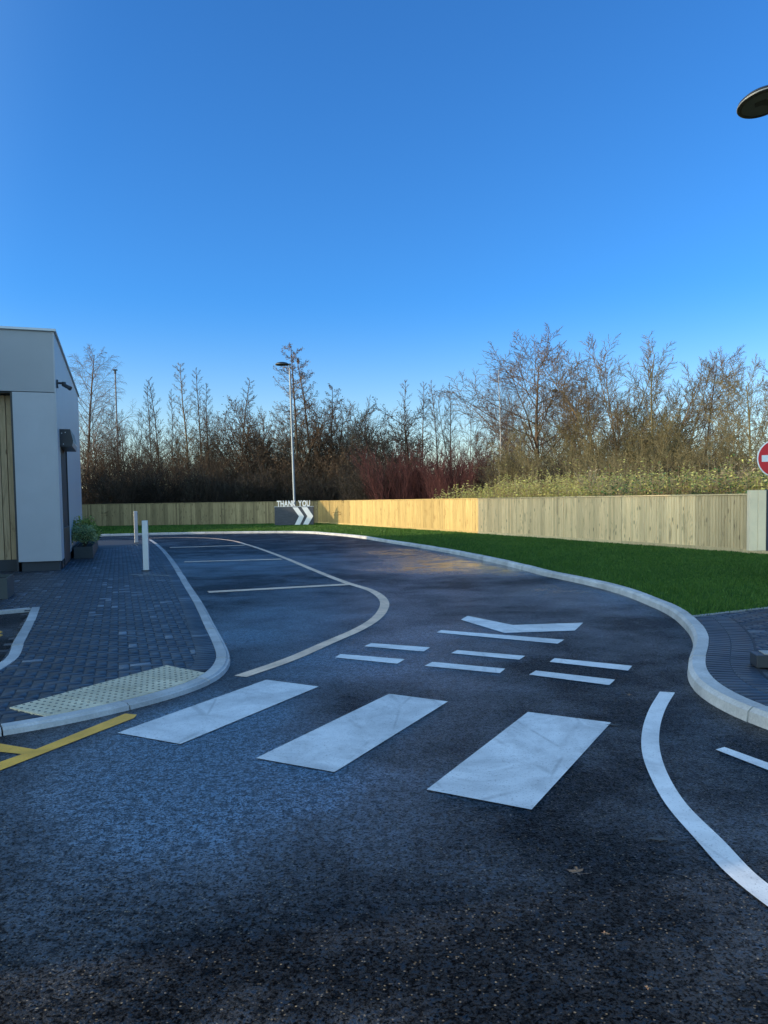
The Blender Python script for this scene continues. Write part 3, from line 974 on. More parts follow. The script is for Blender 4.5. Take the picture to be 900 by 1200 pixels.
# unseen wing added left of the frame to shade the road
wing = MB()
wb = bld.matrix_world if False else Matrix.Translation((BX, BY, HL)) @ Matrix.Rotation(ROT, 4, 'Z')
wi = wb.inverted()
wl = [Vector((-26, .15, 0)), Vector((-11.0, .15, 0)), Vector((-11.0, 14.2, 0)), Vector((-11.3, 17.2, 0)), Vector((-26, 13.0, 0))]
WL = [wi @ p for p in wl]
WH = 6.75
wing.prism([(p.x, p.y) for p in WL], -.05, WH)
wing.build('shade_wing_wall', M['clad'], bld)
# joints on the added wing
jb = MB()
for k in range(1, 5):
    p = wl[1].lerp(wl[2], k / 5); q = wi @ Vector((p.x + .004, p.y, 0))
    jb.box((q.x - .004, q.y - .01, 0), (q.x + .004, q.y + .01, WH))
jb.build('shade_wing_joint', M['joint'], bld)
cp = MB(); cp.prism([(p.x * 1.004, p.y * 1.002) for p in WL], WH + .001, WH + .07); cp.build('shade_wing_parapet', M['flash'], bld)

# ------------------------------------------------------------------ unseen gabled store, added to throw slanting shade on the far fence
def store():
    o = empty('shade_store', (-25.5, 41.0, 0), 0)
    tag(o, 'unseen timber clad store with sloping roof, added to shade the far fence', 'store')
    mb = MB(); mb.box((-7, -6, 0), (2, -3.02, 3.45)); mb.build('wall', M['wood_back'], o)
    yz = Matrix(((0,0,1,0),(1,0,0,0),(0,1,0,0),(0,0,0,1)))
    mb = MB(); mb.prism([(-3, 0), (10.2, 0), (10.2, 5.9), (5.5, 6.6), (-3, 3.6)], -7, 2, yz); mb.build('gable_wall', M['wood_back'], o)
    mb = MB(); mb.prism([(-3.3, 3.51), (-3, 3.61), (5.5, 6.62), (10.4, 5.92), (10.4, 6.0), (5.5, 6.72), (-3.3, 3.61)], -7.3, 2.2, yz); mb.build('roof', M['dark'], o)
    mb = MB(); mb.prism([(-6.3, 3.46), (-3.31, 3.46), (-3.31, 3.55), (-6.3, 3.55)], -7.3, 2.2, yz); mb.build('flat_roof', M['dark'], o)
store()

# ------------------------------------------------------------------ planter with shrubs
q0 = wi @ Vector((*g(103.2, 654.3, HL).xy, 0))
plt = empty('planter', (BX, BY, HL), ROT)
tag(plt, 'long dark grey trough planter against the side wall, holding shrubs', 'planter')
px0, px1, py0, py1, ph = .06, .56, q0.y, q0.y + 5.9, .33
mb = MB()
tk = .03
for lo, hi in (((px0, py0, 0), (px1, py0 + tk, ph)), ((px0, py1 - tk, 0), (px1, py1, ph)), ((px0, py0 + tk, 0), (px0 + tk, py1 - tk, ph)), ((px1 - tk, py0 + tk, 0), (px1, py1 - tk, ph))):
    mb.box(lo, hi)
M['planter'] = m_plain('grey planter coating', (.05, .062, .062), .5, 0, .1)
mb.build('trough', M['planter'], plt)
mb = MB(); mb.box((px0 + tk, py0 + tk, .02), (px1 - tk, py1 - tk, ph - .05)); mb.build('planting_soil', M['soil'], plt)
# second planter at the left edge, only its end in view
pe = g(9, 702, HL)
pl2 = empty('planter', (pe.x, pe.y, HL), ROT)
tag(pl2, 'dark trough planter under the timber cladding, at the left edge', 'planter')
mb = MB()
for lo, hi in (((-2.2, 0, 0), (0, tk, .34)), ((-2.2, .8, 0), (0, .8 + tk, .34)), ((-tk, tk, 0), (0, .8, .34)), ((-2.2, tk, 0), (-2.2 + tk, .8, .34))): mb.box(lo, hi)
mb.build('trough', M['planter'], pl2)
mb = MB(); mb.box((-2.17, tk, .02), (-tk, .8, .29)); mb.build('planting_soil', M['soil'], pl2)
def leafy(name, n, rx, ry, h, mats, seed, sz=.07, stems=14):
    r = random.Random(seed); V = []; F = []; 
    tb = Tubes()
    for k in range(stems):
        a = r.uniform(0, 2*PI); q = r.uniform(.2, 1)
        p0 = Vector((r.uniform(-.1, .1)*rx, r.uniform(-.1, .1)*ry, 0)); p1 = Vector((rx*q*math.cos(a)*.6, ry*q*math.sin(a)*.6, h*r.uniform(.55, .9)))
        tb.add([p0, p0.lerp(p1, .5) + Vector((0, 0, .05)), p1], [.008, .006, .004], 3)
    for k in range(n):
        a = r.uniform(0, 2*PI); u_ = r.uniform(-.55, 1); q = r.uniform(.55, 1.08) ** .6
        lob = 1 + .22 * math.sin(3*a + seed) + .15 * math.sin(5*a + 2*u_*3)
        s_ = math.sqrt(max(0, 1 - u_*u_))
        c = Vector((rx*s_*math.cos(a)*q*lob, ry*s_*math.sin(a)*q*lob, h*.52 + h*.48*u_*q*lob))
        d = Vector((r.gauss(0, .6) + math.cos(a)*s_, r.gauss(0, .6) + math.sin(a)*s_, r.gauss(.3, .5))).normalized()
        w = d.cross(Vector((r.gauss(0,1), r.gauss(0,1), r.gauss(0,1)))).normalized()
        l = sz * r.uniform(.7, 1.4); b = l * .22
        n0 = len(V)
        V += [c, c + d*l*.5 + w*b, c + d*l, c + d*l*.5 - w*b]; F.append((n0, n0+1, n0+2, n0+3))
    o = link(name, np_mesh(name, [tuple(v) for v in V], F, [mats[0]]))
    s = tb.build('stems', mats[1], o)
    return o
# ------------------------------------------------------------------ tubes and trees
UP = Vector((0, 0, 1))
def rot_from(d, ang, az):
    a = d.orthogonal().normalized(); b = d.cross(a)
    return (d * math.cos(ang) + (a * math.cos(az) + b * math.sin(az)) * math.sin(ang)).normalized()
def pick(P, k, lev):
    v = P[k]
    return v[min(lev, len(v) - 1)]
def grow(tb0, tb1, r, p, d, L, rad, lev, P):
    n = pick(P, 'seg', lev); wob = pick(P, 'wob', lev); tr = pick(P, 'trop', lev)
    pts = [p.copy()]; dirs = [d.copy()]
    for i in range(n):
        d = (d + Vector((r.gauss(0, wob), r.gauss(0, wob), r.gauss(0, wob) + tr))).normalized()
        p = p + d * (L / n); pts.append(p.copy()); dirs.append(d.copy())
    tip = .25 if lev else P.get('tip0', .2)
    radii = [rad * (1 - (1 - tip) * (i / n)) for i in range(n + 1)]
    if lev == 0: radii[0] *= 1.35
    (tb0 if lev == 0 else tb1).add(pts, radii, (7, 4, 3, 3, 3)[min(lev, 4)])
    last = P['levels'] - 1
    if lev < last:
        c = pick(P, 'n', lev); t0 = pick(P, 't0', lev); az = r.uniform(0, 6)
        for k in range(c):
            t = t0 + (1 - t0) * (k + r.uniform(.1, .9)) / c
            f = t * n; i = min(int(f), n - 1); q = pts[i].lerp(pts[i+1], f - i)
            az += 2.4 + r.uniform(-.5, .5)
            ang = pick(P, 'ang', lev) * r.uniform(.75, 1.25)
            nd = rot_from(dirs[i+1], ang, az)
            if pick(P, 'ratio', lev) <= 0: continue
            sh = P['shape'](t, lev)
            nl = L * pick(P, 'ratio', lev) * sh * r.uniform(.75, 1.2)
            rr = max(P['rmin'], radii[i] * pick(P, 'rr', lev))
            grow(tb0, tb1, r, q, nd, nl, rr, lev + 1, P)
    elif P.get('leaf', 0) > 0:
        for k in range(len(pts)):
            if r.random() < P['leaf']:
                sz = P['lsz'] * r.uniform(.6, 1.3)
                c = pts[k] + Vector((r.gauss(0, .04), r.gauss(0, .04), r.gauss(0, .04)))
                a = Vector((r.gauss(0,1), r.gauss(0,1), r.gauss(0,1))).normalized(); b = a.orthogonal().normalized() * sz * .55; a = a * sz
                tb1.quad(c - a, c + b, c + a, c - b)

def make_tree(P, seed):
    r = random.Random(seed); t0 = Tubes(); t1 = Tubes()
    for k in range(P.get('stems', 1)):
        a = r.uniform(0, 2*PI); q = P.get('spread', 0)
        ln = P.get('lean', 0) * r.uniform(.3, 1.2)
        d = Vector((math.cos(a) * ln, math.sin(a) * ln, 1)).normalized()
        grow(t0, t1, r, Vector((q * r.uniform(.2, 1) * math.cos(a), q * r.uniform(.2, 1) * math.sin(a), -.15)), d, P['H'] * P.get('h0', 1) * (1 if k == 0 else r.uniform(.6, 1)), P['r0'] * (1 if k == 0 else r.uniform(.5, .95)), 0, P)
    V, _, _ = t1.arrays()
    top = np.percentile(V[:, 2], 99.7)
    return t0, t1, top

cone = lambda t, lev: (1.12 - t) ** .75 if lev == 0 else (1.1 - .6 * t)
egg = lambda t, lev: math.sin(PI * min(1, .18 + .80 * t)) * .9 + .12 if lev == 0 else (1.1 - .5 * t)
flat_ = lambda t, lev: 1.0 - .35 * t
fan = lambda t, lev: (1.15 - t * .75) if lev == 0 else (1.1 - .45 * t)
SPEC = {
 'pole':  dict(H=10, r0=.075, levels=4, seg=[12, 6, 4, 2], wob=[.018, .035, .06, .1], trop=[.01, .055, .03, 0], n=[44, 8, 3], t0=[.25, .12, .2], ang=[.88, .55, .6], ratio=[.17, .42, .45], rr=[.38, .62, .75], rmin=.011, shape=cone, leaf=0, lsz=.04),
 'alder': dict(H=10, r0=.10, levels=4, seg=[12, 6, 4, 2], wob=[.02, .05, .08, .12], trop=[.01, .03, .02, 0], n=[46, 10, 5], t0=[.10, .12, .1], ang=[1.15, .65, .7], ratio=[.27, .34, .42], rr=[.38, .55, .65], rmin=.010, shape=cone, leaf=.26, lsz=.045),
 'birch': dict(H=10, r0=.10, levels=4, seg=[12, 7, 6, 5], wob=[.04, .06, .07, .07], trop=[.01, .03, -.08, -.2], n=[34, 11, 8], t0=[.2, .2, .1], ang=[.75, .6, .55], ratio=[.30, .42, .62], rr=[.40, .5, .6], rmin=.006, shape=egg, leaf=0, lsz=.03),
 'oak':   dict(H=10, h0=.88, r0=.15, tip0=.15, levels=5, seg=[10, 9, 7, 5, 3], wob=[.035, .055, .07, .08, .1], trop=[.01, .038, .02, .01, 0], n=[22, 10, 7, 4], t0=[.26, .2, .15, .15], ang=[.95, .62, .6, .65], ratio=[.62, .42, .42, .45], rr=[.46, .52, .58, .7], rmin=.011, shape=fan, leaf=0, lsz=.03),
 'ash':   dict(H=10, h0=.92, r0=.08, stems=6, lean=.48, spread=.5, levels=4, seg=[11, 8, 6, 3], wob=[.03, .05, .06, .08], trop=[.015, .03, .015, 0], n=[17, 9, 7], t0=[.25, .12, .12], ang=[.75, .62, .6], ratio=[.33, .42, .45], rr=[.5, .55, .7], rmin=.011, shape=fan, leaf=.0, lsz=.03),
 'thorn': dict(H=6, h0=.66, r0=.07, stems=5, lean=.40, spread=.5, levels=4, seg=[8, 7, 5, 3], wob=[.05, .08, .10, .13], trop=[.02, .03, .01, 0], n=[14, 9, 7], t0=[.22, .12, .1], ang=[.75, .65, .7], ratio=[.40, .42, .45], rr=[.5, .5, .65], rmin=.0075, shape=flat_, leaf=.10, lsz=.035),
 'scrub': dict(H=4, h0=.9, r0=.03, stems=20, lean=.48, spread=1.0, levels=3, seg=[8, 6, 3], wob=[.05, .07, .10], trop=[.03, .02, 0], n=[12, 8], t0=[.10, .1], ang=[.62, .6], ratio=[.36, .45], rr=[.55, .65], rmin=.008, shape=flat_, leaf=.20, lsz=.04),
 'dogwood': dict(H=4, h0=.9, r0=.020, stems=40, lean=.36, spread=1.0, levels=3, seg=[7, 5, 3], wob=[.03, .04, .06], trop=[.03, .08, .05], n=[9, 5], t0=[.25, .2], ang=[.38, .4], ratio=[.42, .45], rr=[.6, .7], rmin=.008, shape=flat_, leaf=0, lsz=.03),
}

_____

## Request
Omitting all pictures, restate exactly the lines of the material from its start through the line that contains "cp = MB(); cp.prism([(p.x".

## Completed exercise
The Blender Python script for this scene continues. Write part 3, from line 974 on. More parts follow. The script is for Blender 4.5. Take the picture to be 900 by 1200 pixels.
# unseen wing added left of the frame to shade the road
wing = MB()
wb = bld.matrix_world if False else Matrix.Translation((BX, BY, HL)) @ Matrix.Rotation(ROT, 4, 'Z')
wi = wb.inverted()
wl = [Vector((-26, .15, 0)), Vector((-11.0, .15, 0)), Vector((-11.0, 14.2, 0)), Vector((-11.3, 17.2, 0)), Vector((-26, 13.0, 0))]
WL = [wi @ p for p in wl]
WH = 6.75
wing.prism([(p.x, p.y) for p in WL], -.05, WH)
wing.build('shade_wing_wall', M['clad'], bld)
# joints on the added wing
jb = MB()
for k in range(1, 5):
    p = wl[1].lerp(wl[2], k / 5); q = wi @ Vector((p.x + .004, p.y, 0))
    jb.box((q.x - .004, q.y - .01, 0), (q.x + .004, q.y + .01, WH))
jb.build('shade_wing_joint', M['joint'], bld)
cp = MB(); cp.prism([(p.x * 1.004, p.y * 1.002) for p in WL], WH + .001, WH + .07); cp.build('shade_wing_parapet', M['flash'], bld)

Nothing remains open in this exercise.